Wednesday, May 9, 2007

8 Tracks

There was some classroom in my high school that had an 8-Track machine. 8-Tracks were pretty cool. I think I get the progression of music technology, with one minor exception. Phonograph to record player. Check. Record player to 8-Track. Check. 8-Track to cassette tape. EH? Cassette tape to CD. Check. CD to MP3. Check.

8-Track are way better than cassette tapes. You can skip to whatever song you want. Cassette tapes require rewinding/fastforwarding/hitting play/rewinding more/taking tape out to look at the progression of songs/hitting play again to try and identify name of song/taking tape out again just to be sure what the progression of songs were/fastforwarding/hitting play/finding the song, but realizing you fastforwarded too much/having to rewind again/hitting play and resigning yourself to the fact you have to just sack up and listen to the last minute of the song previous to the song you want to hear. How did this every happen? Of course I grew up on cassette tapes so I just figured that's all there was, other than records. Had I known I could have had much more awesome 8-Track technology, I would have demanded 8-Tracks in lieu of cassette tapes.

3 comments:

Anonymous said...

8 Tracks were gigantic and cumbersome, but the real reason cassette tapes blew up was that you could record very easily on them.

Patttttt said...

Anonymous,

Couldn't you record easily on 8-Tracks? And if not, I'm sure the technology was there.

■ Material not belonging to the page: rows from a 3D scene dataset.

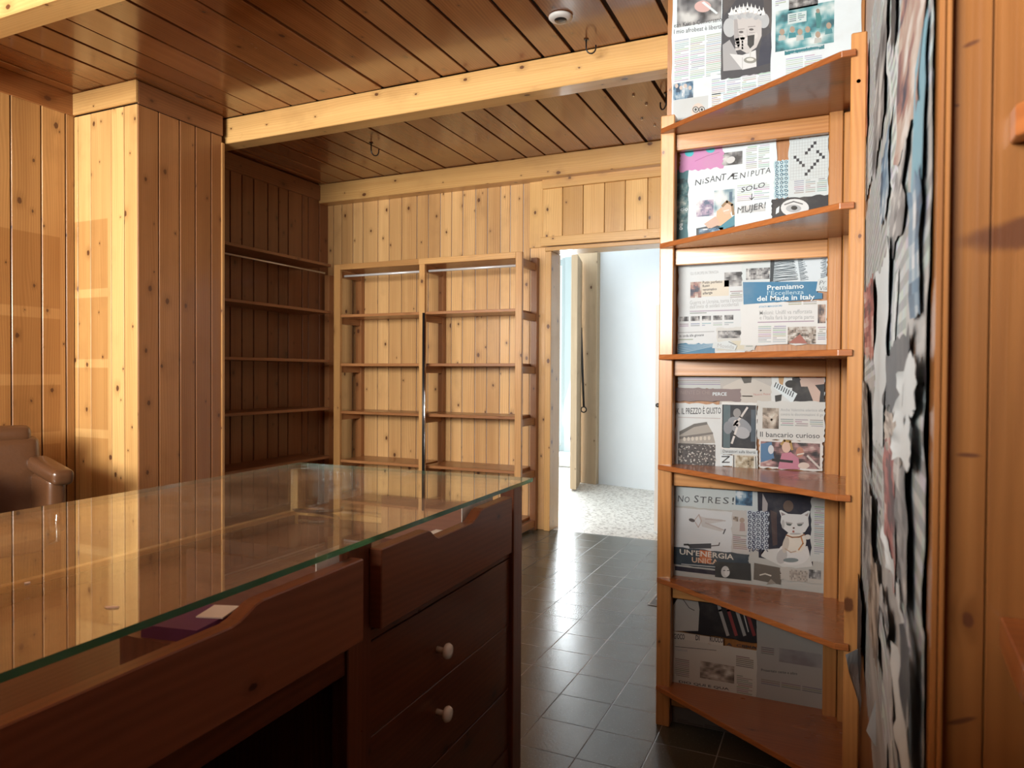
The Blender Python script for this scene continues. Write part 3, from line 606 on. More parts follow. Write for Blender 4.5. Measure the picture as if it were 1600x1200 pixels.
    def strokes(s, paths, col=INK, wd=1.4, lev=4):
        for p in paths: s.line(p, wd, col, lev)
    def done(s, label, cat='newspaper', group='newspaper sheets pasted on the pier behind the corner shelves'):
        for f in s.bm.faces:
            f.normal_update()
            if f.normal.y > 0: f.normal_flip()
        me = bpy.data.meshes.new(s.name); s.bm.to_mesh(me); s.bm.free(); me.materials.append(M['print'])
        o = bpy.data.objects.new(s.name, me); sc.collection.objects.link(o); tag(o, label, cat, group); return o
# --- above the top shelf
s = Sheet(); s.torn(1051, -70, 1130, 216, WHITE, 1); s.photo(1058, -8, 1127, 30, 3, BW, 3, 2); s.ell(1098, 10, 13, 9, (.70, .45, .42)); s.poly([(1100, 2), (1122, 20), (1119, 22), (1096, 4)], WHITE, 3)
s.text('ean Kuti a Conversano', 1053, 43, 1128, 33, 7, INK, .004); s.text('l mio afrobeat è libertà', 1053, 53, 1128, 44, 7, INK, .004)
s.cols(1054, 64, 1126, 118, 3, (.60, .64, .66)); s.photo(1052, 131, 1083, 152, 5, BLUE, 5, 2)
for i in range(4): s.ell(1057+i*7, 134+(i % 2)*3, 2.6, 3.4, (.62, .52, .46))
s.rect(1052, 157, 1106, 212, (.60, .63, .64)); s.poly([(1058, 214), (1063, 196), (1080, 189), (1090, 183), (1098, 188), (1104, 192), (1104, 214)], (.06, .09, .13), 2)
s.ell(1091, 174, 10.5, 13, (.74, .60, .52), 3)
for x in (1087, 1096.5): s.ell(x, 171, 5, 5, (.10, .10, .10), 4); s.ell(x, 171, 3.6, 3.6, (.62, .60, .58), 5); s.ell(x, 171, 1.8, 2.1, (.04, .04, .04), 6)
s.done('pale newspaper page with round-glasses man, pasted at the pier top left')
s = Sheet(); s.torn(1110, 118, 1212, 232, WHITE, 2); s.cols(1112, 124, 1206, 138, 4, (.60, .66, .68)); s.text('Ne sentire nostrana', 1138, 142, 1182, 135, 4, GREY); s.cols(1112, 147, 1126, 176, 1, (.62, .50, .42)); s.cols(1130, 147, 1200, 200, 3, (.64, .69, .70))
s.done('pale newspaper text block under the black and white portrait photo')
s = Sheet('newspaper_photo'); s.torn(1128, -40, 1207, 112, (.07, .07, .08), 3)   # portrait
s.poly([(1129, -30), (1206, -38), (1206, 50), (1195, 30), (1192, -10), (1150, 0), (1131, 25)], (.10, .09, .09), 1)
s.poly([(1129, 70), (1140, 62), (1150, 80), (1162, 108), (1130, 111)], (.40, .40, .41), 1); s.poly([(1183, 104), (1190, 60), (1205, 50), (1205, 98)], (.05, .055, .08), 2)
s.ell(1140, 43, 10, 15, (.52, .54, .56), 2); s.ell(1193, 32, 9, 12, (.50, .52, .54), 2); s.ell(1166, 23, 27, 13, (.56, .58, .60), 2)
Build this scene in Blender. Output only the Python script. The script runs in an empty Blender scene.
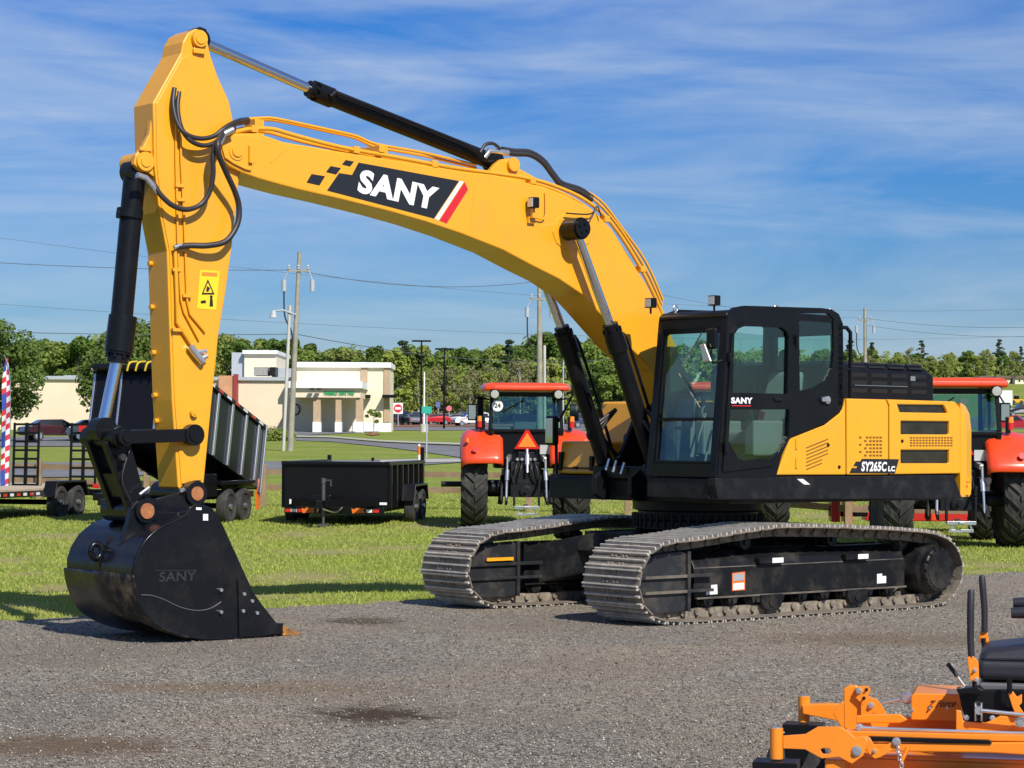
import bpy, math, random
import numpy as np
from mathutils import Vector, Matrix
from mathutils.geometry import tessellate_polygon
random.seed(7); rng = np.random.default_rng(7)
R = math.radians
sc = bpy.context.scene
col = sc.collection

# ---------------------------------------------------------------- camera
CF, CP, CR, CH = 2211.366, .02524, .00515, 1.77      # focal length in pixels, pitch, roll, eye height
RV = Vector((math.cos(CR), -math.sin(CR)*math.sin(CP), math.sin(CR)*math.cos(CP)))
UV = Vector((-math.sin(CR), -math.cos(CR)*math.sin(CP), math.cos(CR)*math.cos(CP)))
FV = Vector((0, math.cos(CP), math.sin(CP)))
cd = bpy.data.cameras.new('camera'); cam = bpy.data.objects.new('camera', cd); col.objects.link(cam)
cd.sensor_width = 36; cd.lens = CF*36/1024; cd.clip_start = .1; cd.clip_end = 5000
m = Matrix((RV, UV, -FV)).transposed().to_4x4(); m.translation = Vector((0, 0, CH)); cam.matrix_world = m
sc.camera = cam

# ---------------------------------------------------------------- light
SUN = Vector((.53, -.985, 1.0)).normalized()          # towards the sun
elev = math.asin(SUN.z)
w = bpy.data.worlds.new('World'); sc.world = w; w.use_nodes = True
nt = w.node_tree; N = nt.nodes; LK = nt.links; N.clear()
out = N.new('ShaderNodeOutputWorld'); bg = N.new('ShaderNodeBackground'); LK.new(bg.outputs[0], out.inputs[0])
sky = N.new('ShaderNodeTexSky'); sky.sky_type = 'NISHITA'; sky.sun_disc = False
sky.sun_elevation = elev; sky.sun_rotation = math.atan2(SUN.x, SUN.y)
sky.air_density = 1.0; sky.dust_density = .25; sky.ozone_density = 4.0
bg.inputs[1].default_value = .105
SKY_SAT, SKY_VAL = 1.25, .95
hsv = N.new('ShaderNodeHueSaturation'); hsv.inputs['Saturation'].default_value = SKY_SAT; hsv.inputs['Value'].default_value = SKY_VAL
LK.new(sky.outputs[0], hsv.inputs['Color'])
tcz = N.new('ShaderNodeTexCoord'); spz = N.new('ShaderNodeSeparateXYZ'); LK.new(tcz.outputs['Generated'], spz.inputs[0])
rz_ = N.new('ShaderNodeMapRange'); rz_.inputs['From Max'].default_value = .22; LK.new(spz.outputs[2], rz_.inputs[0])
tn = N.new('ShaderNodeMix'); tn.data_type = 'RGBA'; tn.inputs[6].default_value = (.42, .485, .64, 1); tn.inputs[7].default_value = (.17, .49, .86, 1); LK.new(rz_.outputs[0], tn.inputs[0])
ml = N.new('ShaderNodeMix'); ml.data_type = 'RGBA'; ml.blend_type = 'MULTIPLY'; ml.inputs[0].default_value = 1; LK.new(hsv.outputs[0], ml.inputs[6]); LK.new(tn.outputs[2], ml.inputs[7])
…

If only America embraced 8-Tracks and wasn't so hasty to usher in the latest fad.

I'm guessing you're the sort of dude who made a lot of special mix tapes for chicks who didn't like you that much and you put lots of lame songs on said mix tape that were flowery and sensitive.

Unknown said...

most tape players after 1980 had a seek feature that got you to the next song without much hassle. indeed that was a perk of fancy cars ca 1986 or so...when you were still wetting your bed.